Charles Murray's The Whistle put to tuneful purpose on the pennywhistle by Alex Green ("The Turra Tootler"), Scotland's best known tin whistler

TC said...

Photo of Charles Murray, in the 1880s, around the time his verse first began to appear in periodicals like the Edinburgh-based Scots Observer

tpw said...

Great stuff. Thanks, Tom. (Whistles can be played indoors as well, but bagpipes should always remain outdoors.)

TC said...

Thanks, Terry. This is definitely your area of expertise.

Fifty years ago, living on the Newmarket Road in Cambridge, I had a flatmate who was a passionate player of the bagpipes. I believe he may have attempted to practise in the house... exactly once, and managed maybe three notes before (figuratively speaking) bringing the house down. For weeks after, he was treated with meaningful silence and scowls. After that I would see him, in his kilt and all, playing his pipes to his heart's content, on a sizeable greensward called Midsummer Common, well out of earshot of anyone who did not wish to be hearing him.

A pity, because the music he produced with his pipes was, I thought, totally swell. Especially from a fair distance.

Nin Andrews said...

Great post.
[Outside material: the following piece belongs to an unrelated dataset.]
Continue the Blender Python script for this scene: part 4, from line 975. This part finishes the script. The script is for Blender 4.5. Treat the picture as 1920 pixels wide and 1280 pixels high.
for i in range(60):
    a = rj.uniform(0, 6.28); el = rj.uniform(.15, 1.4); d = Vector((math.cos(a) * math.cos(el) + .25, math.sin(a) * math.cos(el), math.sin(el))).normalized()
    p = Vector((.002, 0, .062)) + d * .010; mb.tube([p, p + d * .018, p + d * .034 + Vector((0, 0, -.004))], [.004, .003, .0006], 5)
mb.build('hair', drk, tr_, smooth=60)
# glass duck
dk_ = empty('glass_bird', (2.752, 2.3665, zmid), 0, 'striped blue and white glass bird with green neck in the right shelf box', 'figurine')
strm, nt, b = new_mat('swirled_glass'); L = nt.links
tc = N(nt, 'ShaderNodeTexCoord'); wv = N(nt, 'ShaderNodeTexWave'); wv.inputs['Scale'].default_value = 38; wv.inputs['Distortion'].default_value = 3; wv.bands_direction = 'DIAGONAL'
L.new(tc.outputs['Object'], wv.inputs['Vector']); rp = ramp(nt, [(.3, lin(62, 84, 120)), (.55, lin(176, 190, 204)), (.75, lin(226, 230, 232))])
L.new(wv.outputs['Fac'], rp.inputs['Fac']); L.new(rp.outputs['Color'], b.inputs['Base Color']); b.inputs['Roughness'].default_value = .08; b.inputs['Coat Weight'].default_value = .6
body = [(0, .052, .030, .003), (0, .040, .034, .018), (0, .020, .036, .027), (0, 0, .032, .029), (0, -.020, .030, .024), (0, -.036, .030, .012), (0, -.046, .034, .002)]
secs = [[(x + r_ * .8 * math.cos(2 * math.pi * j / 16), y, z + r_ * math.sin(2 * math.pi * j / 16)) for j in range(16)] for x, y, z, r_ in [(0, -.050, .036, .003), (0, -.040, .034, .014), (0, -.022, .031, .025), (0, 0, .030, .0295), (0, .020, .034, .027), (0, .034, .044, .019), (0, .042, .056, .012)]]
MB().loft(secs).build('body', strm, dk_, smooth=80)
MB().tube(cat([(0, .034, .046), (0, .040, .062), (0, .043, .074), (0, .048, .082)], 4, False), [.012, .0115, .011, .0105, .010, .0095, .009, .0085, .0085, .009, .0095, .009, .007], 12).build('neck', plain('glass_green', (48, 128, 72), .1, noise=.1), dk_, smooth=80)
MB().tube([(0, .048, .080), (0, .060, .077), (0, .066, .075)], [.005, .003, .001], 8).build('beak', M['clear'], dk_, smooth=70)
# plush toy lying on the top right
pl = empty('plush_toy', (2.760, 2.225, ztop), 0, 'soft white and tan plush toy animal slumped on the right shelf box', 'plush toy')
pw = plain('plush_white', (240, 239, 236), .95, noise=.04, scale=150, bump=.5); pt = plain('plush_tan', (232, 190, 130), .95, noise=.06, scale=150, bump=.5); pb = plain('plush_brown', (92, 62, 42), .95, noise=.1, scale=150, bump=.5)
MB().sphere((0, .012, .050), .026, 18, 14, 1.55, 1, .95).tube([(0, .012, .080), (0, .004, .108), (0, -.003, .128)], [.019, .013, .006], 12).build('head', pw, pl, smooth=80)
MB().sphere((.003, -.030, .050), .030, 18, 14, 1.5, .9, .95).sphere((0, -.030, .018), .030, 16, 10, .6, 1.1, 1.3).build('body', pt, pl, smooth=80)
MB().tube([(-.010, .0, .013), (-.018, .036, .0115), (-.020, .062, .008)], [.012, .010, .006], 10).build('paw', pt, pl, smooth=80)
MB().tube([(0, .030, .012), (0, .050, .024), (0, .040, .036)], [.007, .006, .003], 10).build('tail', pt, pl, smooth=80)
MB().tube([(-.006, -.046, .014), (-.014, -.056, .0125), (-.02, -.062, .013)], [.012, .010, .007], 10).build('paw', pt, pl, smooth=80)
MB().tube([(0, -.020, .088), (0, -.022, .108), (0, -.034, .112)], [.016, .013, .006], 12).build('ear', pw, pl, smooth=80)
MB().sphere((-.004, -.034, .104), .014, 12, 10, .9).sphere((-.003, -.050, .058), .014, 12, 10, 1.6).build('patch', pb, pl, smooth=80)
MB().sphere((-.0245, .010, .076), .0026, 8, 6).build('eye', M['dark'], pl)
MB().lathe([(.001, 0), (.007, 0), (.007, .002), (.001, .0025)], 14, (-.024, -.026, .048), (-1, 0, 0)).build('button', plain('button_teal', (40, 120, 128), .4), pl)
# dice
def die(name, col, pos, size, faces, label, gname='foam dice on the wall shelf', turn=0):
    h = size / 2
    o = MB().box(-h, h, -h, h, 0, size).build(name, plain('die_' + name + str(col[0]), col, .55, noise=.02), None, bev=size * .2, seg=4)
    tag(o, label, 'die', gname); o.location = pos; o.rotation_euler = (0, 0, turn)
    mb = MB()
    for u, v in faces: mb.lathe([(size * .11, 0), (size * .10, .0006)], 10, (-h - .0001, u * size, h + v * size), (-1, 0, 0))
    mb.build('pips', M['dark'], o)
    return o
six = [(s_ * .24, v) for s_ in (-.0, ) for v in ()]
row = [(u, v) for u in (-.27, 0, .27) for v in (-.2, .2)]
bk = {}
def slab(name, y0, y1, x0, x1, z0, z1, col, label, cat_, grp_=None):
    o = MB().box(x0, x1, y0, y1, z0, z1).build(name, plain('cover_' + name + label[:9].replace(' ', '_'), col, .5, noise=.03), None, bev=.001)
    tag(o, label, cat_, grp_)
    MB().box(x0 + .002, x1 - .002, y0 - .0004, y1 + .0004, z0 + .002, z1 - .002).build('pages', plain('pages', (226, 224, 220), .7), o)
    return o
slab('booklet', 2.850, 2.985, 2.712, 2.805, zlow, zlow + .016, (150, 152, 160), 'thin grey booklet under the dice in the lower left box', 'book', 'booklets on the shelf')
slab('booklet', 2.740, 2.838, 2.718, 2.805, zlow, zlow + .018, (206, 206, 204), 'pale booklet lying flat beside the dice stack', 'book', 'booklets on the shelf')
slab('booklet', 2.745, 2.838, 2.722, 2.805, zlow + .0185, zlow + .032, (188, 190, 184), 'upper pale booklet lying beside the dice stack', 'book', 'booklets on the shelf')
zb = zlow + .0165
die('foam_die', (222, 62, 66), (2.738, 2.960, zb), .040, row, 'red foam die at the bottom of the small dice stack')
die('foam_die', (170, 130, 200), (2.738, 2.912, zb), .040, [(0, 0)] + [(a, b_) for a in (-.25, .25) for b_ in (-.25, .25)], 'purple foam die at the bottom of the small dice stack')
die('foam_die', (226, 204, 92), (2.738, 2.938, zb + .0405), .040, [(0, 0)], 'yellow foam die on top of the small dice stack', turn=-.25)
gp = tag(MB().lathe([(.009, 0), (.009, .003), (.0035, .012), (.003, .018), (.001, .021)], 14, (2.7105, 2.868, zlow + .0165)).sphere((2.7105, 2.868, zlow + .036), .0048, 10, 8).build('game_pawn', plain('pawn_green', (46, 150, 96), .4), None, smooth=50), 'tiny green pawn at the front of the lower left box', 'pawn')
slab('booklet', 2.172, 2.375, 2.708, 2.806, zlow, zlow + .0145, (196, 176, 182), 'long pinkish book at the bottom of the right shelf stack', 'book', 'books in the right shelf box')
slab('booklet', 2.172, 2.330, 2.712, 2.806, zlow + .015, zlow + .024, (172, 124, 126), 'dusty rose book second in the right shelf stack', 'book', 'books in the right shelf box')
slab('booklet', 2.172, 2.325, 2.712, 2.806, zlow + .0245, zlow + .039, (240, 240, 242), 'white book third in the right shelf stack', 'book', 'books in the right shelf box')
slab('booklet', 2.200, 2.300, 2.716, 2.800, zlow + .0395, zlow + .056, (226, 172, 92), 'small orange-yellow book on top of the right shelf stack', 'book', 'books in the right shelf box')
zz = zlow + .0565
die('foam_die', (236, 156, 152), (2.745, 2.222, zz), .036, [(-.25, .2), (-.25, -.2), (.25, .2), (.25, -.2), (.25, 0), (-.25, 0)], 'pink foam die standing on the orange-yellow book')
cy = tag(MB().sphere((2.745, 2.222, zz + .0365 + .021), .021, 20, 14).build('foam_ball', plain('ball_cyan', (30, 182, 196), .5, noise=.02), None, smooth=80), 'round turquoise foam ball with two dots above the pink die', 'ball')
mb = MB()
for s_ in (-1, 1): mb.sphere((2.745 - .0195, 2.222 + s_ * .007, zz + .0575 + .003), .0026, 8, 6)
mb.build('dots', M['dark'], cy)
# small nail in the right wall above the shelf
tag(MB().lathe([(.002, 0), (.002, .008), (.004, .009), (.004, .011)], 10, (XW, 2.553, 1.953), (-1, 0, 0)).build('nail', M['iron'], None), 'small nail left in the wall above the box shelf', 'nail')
The pipes really have to be played well--I have a friend who plays the tin whistle--sends the dogs right out of the room, and I wish I could follow them!

Wooden Boy said...

He puffed his freckled checks until his nose sank oot o' sicht.

That's an image that stays in the head, like something out of a D. C. Thomson comic or a late Guston painting.

I really wasn't expecting the last line: bloody heartbreaking. That's maisters for you, I suppose.

The chap in the third photo is a local. He improvises his own off kilter melodies.

Marie W said...

Listening to the poem while watching the second picture. Whistle and wind are blowing, particles of salt in the air. It's a delight.

TC said...

Many thanks all. Duncan, I'd guessed you might have seen (and heard) that chap.

High-pitched noises if not properly musical may indeed affect many nervous systems adversely. There are those sounds which allegedly only dogs can hear, and in turn, those sounds which humans may hear, but by which they may well be driven up the wall. Perhaps as with so many things it's a matter of atmosphere and context, spatial arrangements and company (or lack of same).

I've presumed that this piece, like many of the poems in Murray's Hamewith (looking homeward, roughly) may date from his early years under alien stars, having gone out to the Transvaal to seek (and eventually, it seems, find) fortune as a prospector.

Nostalgia of retrospect, maybe... though is not so much of what is, or anyway was once thought to be, poetry, with its inbuilt and essential memorial function (keeping the memories green, back in those "simpler" times when there could still exist such things as at least relatively untroubled memories), indeed precisely that?